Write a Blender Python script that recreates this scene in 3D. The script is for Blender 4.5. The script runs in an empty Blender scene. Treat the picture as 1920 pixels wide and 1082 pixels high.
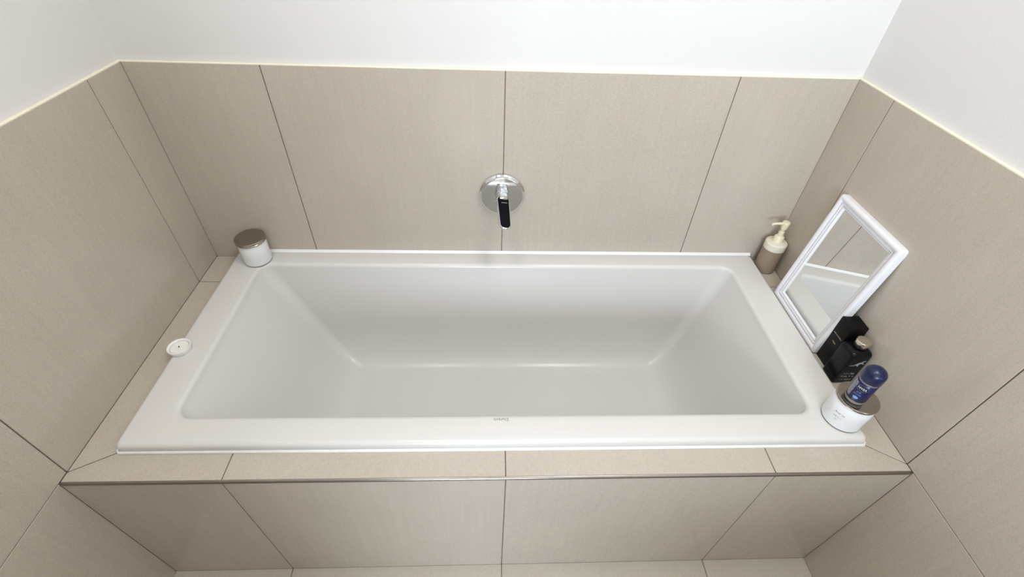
import bpy, bmesh, math, random
from mathutils import Vector, Matrix

random.seed(4)
scene = bpy.context.scene
C = scene.collection

# ------------------------------------------------------------------ camera
cam_data = bpy.data.cameras.new('camera')
cam_data.sensor_width = 36.0
cam_data.lens = 881.1 / 1920.0 * 36.0
cam_data.clip_start = 0.02
cam = bpy.data.objects.new('camera', cam_data)
C.objects.link(cam)
cam.location = (-0.0322, -1.2277, 0.9861)
cam.rotation_euler = (0.8298, -0.0323, -0.0291)
scene.camera = cam

# ------------------------------------------------------------------ world, light, exposure
world = bpy.data.worlds.new('daylight')
scene.world = world
world.use_nodes = True
wbg = world.node_tree.nodes['Background']
wbg.inputs['Color'].default_value = (0.75, 0.86, 1.0, 1)
wbg.inputs['Strength'].default_value = 1.0

scene.view_settings.view_transform = 'Standard'
scene.view_settings.look = 'None'
scene.view_settings.gamma = 1.0
scene.view_settings.use_curve_mapping = False
scene.view_settings.exposure = 0.10

# room: x along the bath, y towards the back wall (y = 0), z = 0 on the tiled ledge
XL, XR = -0.9264, 0.9127
ZT = 0.596            # top of the tiling
ZF = -0.542           # floor
ZC = 2.30             # ceiling
YR = -3.80            # wall behind the photographer
YP = -0.757           # tiled panel below the bath
YLA, YLB = -0.125, -0.731
YRA, YRB = -0.139, -0.736
WIN = (-0.80, 0.30, 0.30, 1.40)            # rear window: x0, x1, z0, z1
WIN_POWER = 68.0
SKY = ((-0.66, -0.27, -1.25, -0.55, 0.75), (0.29, 0.76, -1.25, -0.55, 1.40))   # two roof lights: x0, x1, y0, y1, share
SKY_POWER = 9.6
def daylight(loc, rot, sx, sy, power, col):
    ld = bpy.data.lights.new('window_daylight', 'AREA')
    ld.shape = 'RECTANGLE'
    ld.size, ld.size_y, ld.energy, ld.color = sx, sy, power, col
    lo = bpy.data.objects.new('window_daylight', ld)
    C.objects.link(lo)
    lo.location, lo.rotation_euler = loc, rot
daylight(((WIN[0] + WIN[1]) / 2, YR + 0.012, (WIN[2] + WIN[3]) / 2), (math.radians(90), 0, 0), WIN[1] - WIN[0] - 0.08, WIN[3] - WIN[2] - 0.08, WIN_POWER, (0.76, 0.87, 1.0))
for x0, x1, y0, y1, share in SKY:
    daylight(((x0 + x1) / 2, (y0 + y1) / 2, ZC - 0.004), (0, 0, 0), x1 - x0 - 0.06, y1 - y0 - 0.06, SKY_POWER * share, (1.0, 0.985, 0.95))

# ------------------------------------------------------------------ helpers
def obj(name, bm, mat, parent=None, loc=None, smooth=False):
    me = bpy.data.meshes.new(name)
    bm.to_mesh(me)
    bm.free()
    return obj_me(name, me, mat, parent, loc, smooth)

def obj_me(name, me, mat, parent=None, loc=None, smooth=False):
    o = bpy.data.objects.new(name, me)
    if mat is not None and not me.materials:
        me.materials.append(mat)
    if smooth:
        me.polygons.foreach_set('use_smooth', [True] * len(me.polygons))
    C.objects.link(o)
    if loc is not None:
        o.location = loc
    if parent is not None:
        o.parent = parent
    return o

def thing(name, label, cat, loc=(0, 0, 0), rotz=0.0, group=None):
    o = bpy.data.objects.new(name, None)
    o.empty_display_size = 0.05
    C.objects.link(o)
    o.location = loc
    o.rotation_euler = (0, 0, rotz)
    tag(o, label, cat, group)
    return o

def tag(o, label, cat, group=None):
    o['label'] = label
    o['category'] = cat
    if group:
        o['group'] = group
    return o

def struct(o, label, cat):
    o['kind'] = 'structure'
    o['label'] = label
    o['category'] = cat
    return o

def add_box(bm, x0, x1, y0, y1, z0, z1):
    v = [bm.verts.new(p) for p in ((x0, y0, z0), (x1, y0, z0), (x1, y1, z0), (x0, y1, z0),
                                   (x0, y0, z1), (x1, y0, z1), (x1, y1, z1), (x0, y1, z1))]
    for f in ((3, 2, 1, 0), (4, 5, 6, 7), (0, 1, 5, 4), (1, 2, 6, 5), (2, 3, 7, 6), (3, 0, 4, 7)):
        bm.faces.new([v[i] for i in f])
    return v

def box(x0, x1, y0, y1, z0, z1, bevel=0.0, seg=1):
    bm = bmesh.new()
    add_box(bm, x0, x1, y0, y1, z0, z1)
    if bevel:
        bmesh.ops.bevel(bm, geom=bm.edges[:], offset=bevel, segments=seg, affect='EDGES', profile=0.5)
    return bm

def prism(pts, z0, z1, bevel=0.0):
    bm = bmesh.new()
    a = [bm.verts.new((x, y, z0)) for x, y in pts]
    b = [bm.verts.new((x, y, z1)) for x, y in pts]
    n = len(pts)
    bm.faces.new(a[::-1])
    bm.faces.new(b)
    for i in range(n):
        bm.faces.new((a[i], a[(i + 1) % n], b[(i + 1) % n], b[i]))
    bmesh.ops.recalc_face_normals(bm, faces=bm.faces[:])
    if bevel:
        bmesh.ops.bevel(bm, geom=bm.edges[:], offset=bevel, segments=1, affect='EDGES', profile=0.5)
    return bm

def lathe(profile, seg=48, close=False):
    """profile: list of (radius, height) from bottom to top, turned round the z axis"""
    bm = bmesh.new()
    rings = []
    for r, z in profile:
        if r < 1e-6:
            rings.append([bm.verts.new((0, 0, z))])
        else:
            rings.append([bm.verts.new((r * math.cos(2 * math.pi * i / seg), r * math.sin(2 * math.pi * i / seg), z)) for i in range(seg)])
    for a, b in zip(rings, rings[1:]):
        for i in range(seg):
            j = (i + 1) % seg
            if len(a) == 1 and len(b) == 1:
                continue
            if len(a) == 1:
                bm.faces.new((a[0], b[j], b[i]))
            elif len(b) == 1:
                bm.faces.new((a[i], a[j], b[0]))
            else:
                bm.faces.new((a[i], a[j], b[j], b[i]))
    bmesh.ops.recalc_face_normals(bm, faces=bm.faces[:])
    return bm

def arc(cx, cz, r, a0, a1, n):
    return [(cx + r * math.cos(math.radians(a0 + (a1 - a0) * i / n)), cz + r * math.sin(math.radians(a0 + (a1 - a0) * i / n))) for i in range(n + 1)]

def sharp(o, deg=35):
    """smooth shading that keeps the hard edges"""
    me = o.data
    me.polygons.foreach_set('use_smooth', [True] * len(me.polygons))
    bm = bmesh.new()
    bm.from_mesh(me)
    for e in bm.edges:
        if len(e.link_faces) == 2:
            e.smooth = e.calc_face_angle(0) < math.radians(deg)
    bm.to_mesh(me)
    bm.free()
    return o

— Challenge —
Your task is to repeat the data above exactly while excluding the pictures.

— The solution —
Write a Blender Python script that recreates this scene in 3D. The script is for Blender 4.5. The script runs in an empty Blender scene. Treat the picture as 1920 pixels wide and 1082 pixels high.
import bpy, bmesh, math, random
from mathutils import Vector, Matrix

random.seed(4)
scene = bpy.context.scene
C = scene.collection

# ------------------------------------------------------------------ camera
cam_data = bpy.data.cameras.new('camera')
cam_data.sensor_width = 36.0
cam_data.lens = 881.1 / 1920.0 * 36.0
cam_data.clip_start = 0.02
cam = bpy.data.objects.new('camera', cam_data)
C.objects.link(cam)
cam.location = (-0.0322, -1.2277, 0.9861)
cam.rotation_euler = (0.8298, -0.0323, -0.0291)
scene.camera = cam

# ------------------------------------------------------------------ world, light, exposure
world = bpy.data.worlds.new('daylight')
scene.world = world
world.use_nodes = True
wbg = world.node_tree.nodes['Background']
wbg.inputs['Color'].default_value = (0.75, 0.86, 1.0, 1)
wbg.inputs['Strength'].default_value = 1.0

scene.view_settings.view_transform = 'Standard'
scene.view_settings.look = 'None'
scene.view_settings.gamma = 1.0
scene.view_settings.use_curve_mapping = False
scene.view_settings.exposure = 0.10

# room: x along the bath, y towards the back wall (y = 0), z = 0 on the tiled ledge
XL, XR = -0.9264, 0.9127
ZT = 0.596            # top of the tiling
ZF = -0.542           # floor
ZC = 2.30             # ceiling
YR = -3.80            # wall behind the photographer
YP = -0.757           # tiled panel below the bath
YLA, YLB = -0.125, -0.731
YRA, YRB = -0.139, -0.736
WIN = (-0.80, 0.30, 0.30, 1.40)            # rear window: x0, x1, z0, z1
WIN_POWER = 68.0
SKY = ((-0.66, -0.27, -1.25, -0.55, 0.75), (0.29, 0.76, -1.25, -0.55, 1.40))   # two roof lights: x0, x1, y0, y1, share
SKY_POWER = 9.6
def daylight(loc, rot, sx, sy, power, col):
    ld = bpy.data.lights.new('window_daylight', 'AREA')
    ld.shape = 'RECTANGLE'
    ld.size, ld.size_y, ld.energy, ld.color = sx, sy, power, col
    lo = bpy.data.objects.new('window_daylight', ld)
    C.objects.link(lo)
    lo.location, lo.rotation_euler = loc, rot
daylight(((WIN[0] + WIN[1]) / 2, YR + 0.012, (WIN[2] + WIN[3]) / 2), (math.radians(90), 0, 0), WIN[1] - WIN[0] - 0.08, WIN[3] - WIN[2] - 0.08, WIN_POWER, (0.76, 0.87, 1.0))
for x0, x1, y0, y1, share in SKY:
    daylight(((x0 + x1) / 2, (y0 + y1) / 2, ZC - 0.004), (0, 0, 0), x1 - x0 - 0.06, y1 - y0 - 0.06, SKY_POWER * share, (1.0, 0.985, 0.95))

# ------------------------------------------------------------------ helpers
def obj(name, bm, mat, parent=None, loc=None, smooth=False):
    me = bpy.data.meshes.new(name)
    bm.to_mesh(me)
    bm.free()
    return obj_me(name, me, mat, parent, loc, smooth)

def obj_me(name, me, mat, parent=None, loc=None, smooth=False):
    o = bpy.data.objects.new(name, me)
    if mat is not None and not me.materials:
        me.materials.append(mat)
    if smooth:
        me.polygons.foreach_set('use_smooth', [True] * len(me.polygons))
    C.objects.link(o)
    if loc is not None:
        o.location = loc
    if parent is not None:
        o.parent = parent
    return o

def thing(name, label, cat, loc=(0, 0, 0), rotz=0.0, group=None):
    o = bpy.data.objects.new(name, None)
    o.empty_display_size = 0.05
    C.objects.link(o)
    o.location = loc
    o.rotation_euler = (0, 0, rotz)
    tag(o, label, cat, group)
    return o

def tag(o, label, cat, group=None):
    o['label'] = label
    o['category'] = cat
    if group:
        o['group'] = group
    return o

def struct(o, label, cat):
    o['kind'] = 'structure'
    o['label'] = label
    o['category'] = cat
    return o

def add_box(bm, x0, x1, y0, y1, z0, z1):
    v = [bm.verts.new(p) for p in ((x0, y0, z0), (x1, y0, z0), (x1, y1, z0), (x0, y1, z0),
                                   (x0, y0, z1), (x1, y0, z1), (x1, y1, z1), (x0, y1, z1))]
    for f in ((3, 2, 1, 0), (4, 5, 6, 7), (0, 1, 5, 4), (1, 2, 6, 5), (2, 3, 7, 6), (3, 0, 4, 7)):
        bm.faces.new([v[i] for i in f])
    return v

def box(x0, x1, y0, y1, z0, z1, bevel=0.0, seg=1):
    bm = bmesh.new()
    add_box(bm, x0, x1, y0, y1, z0, z1)
    if bevel:
        bmesh.ops.bevel(bm, geom=bm.edges[:], offset=bevel, segments=seg, affect='EDGES', profile=0.5)
    return bm

def prism(pts, z0, z1, bevel=0.0):
    bm = bmesh.new()
    a = [bm.verts.new((x, y, z0)) for x, y in pts]
    b = [bm.verts.new((x, y, z1)) for x, y in pts]
    n = len(pts)
    bm.faces.new(a[::-1])
    bm.faces.new(b)
    for i in range(n):
        bm.faces.new((a[i], a[(i + 1) % n], b[(i + 1) % n], b[i]))
    bmesh.ops.recalc_face_normals(bm, faces=bm.faces[:])
    if bevel:
        bmesh.ops.bevel(bm, geom=bm.edges[:], offset=bevel, segments=1, affect='EDGES', profile=0.5)
    return bm

def lathe(profile, seg=48, close=False):
    """profile: list of (radius, height) from bottom to top, turned round the z axis"""
    bm = bmesh.new()
    rings = []
    for r, z in profile:
        if r < 1e-6:
            rings.append([bm.verts.new((0, 0, z))])
        else:
            rings.append([bm.verts.new((r * math.cos(2 * math.pi * i / seg), r * math.sin(2 * math.pi * i / seg), z)) for i in range(seg)])
    for a, b in zip(rings, rings[1:]):
        for i in range(seg):
            j = (i + 1) % seg
            if len(a) == 1 and len(b) == 1:
                continue
            if len(a) == 1:
                bm.faces.new((a[0], b[j], b[i]))
            elif len(b) == 1:
                bm.faces.new((a[i], a[j], b[0]))
            else:
                bm.faces.new((a[i], a[j], b[j], b[i]))
    bmesh.ops.recalc_face_normals(bm, faces=bm.faces[:])
    return bm

def arc(cx, cz, r, a0, a1, n):
    return [(cx + r * math.cos(math.radians(a0 + (a1 - a0) * i / n)), cz + r * math.sin(math.radians(a0 + (a1 - a0) * i / n))) for i in range(n + 1)]

def sharp(o, deg=35):
    """smooth shading that keeps the hard edges"""
    me = o.data
    me.polygons.foreach_set('use_smooth', [True] * len(me.polygons))
    bm = bmesh.new()
    bm.from_mesh(me)
    for e in bm.edges:
        if len(e.link_faces) == 2:
            e.smooth = e.calc_face_angle(0) < math.radians(deg)
    bm.to_mesh(me)
    bm.free()
    return o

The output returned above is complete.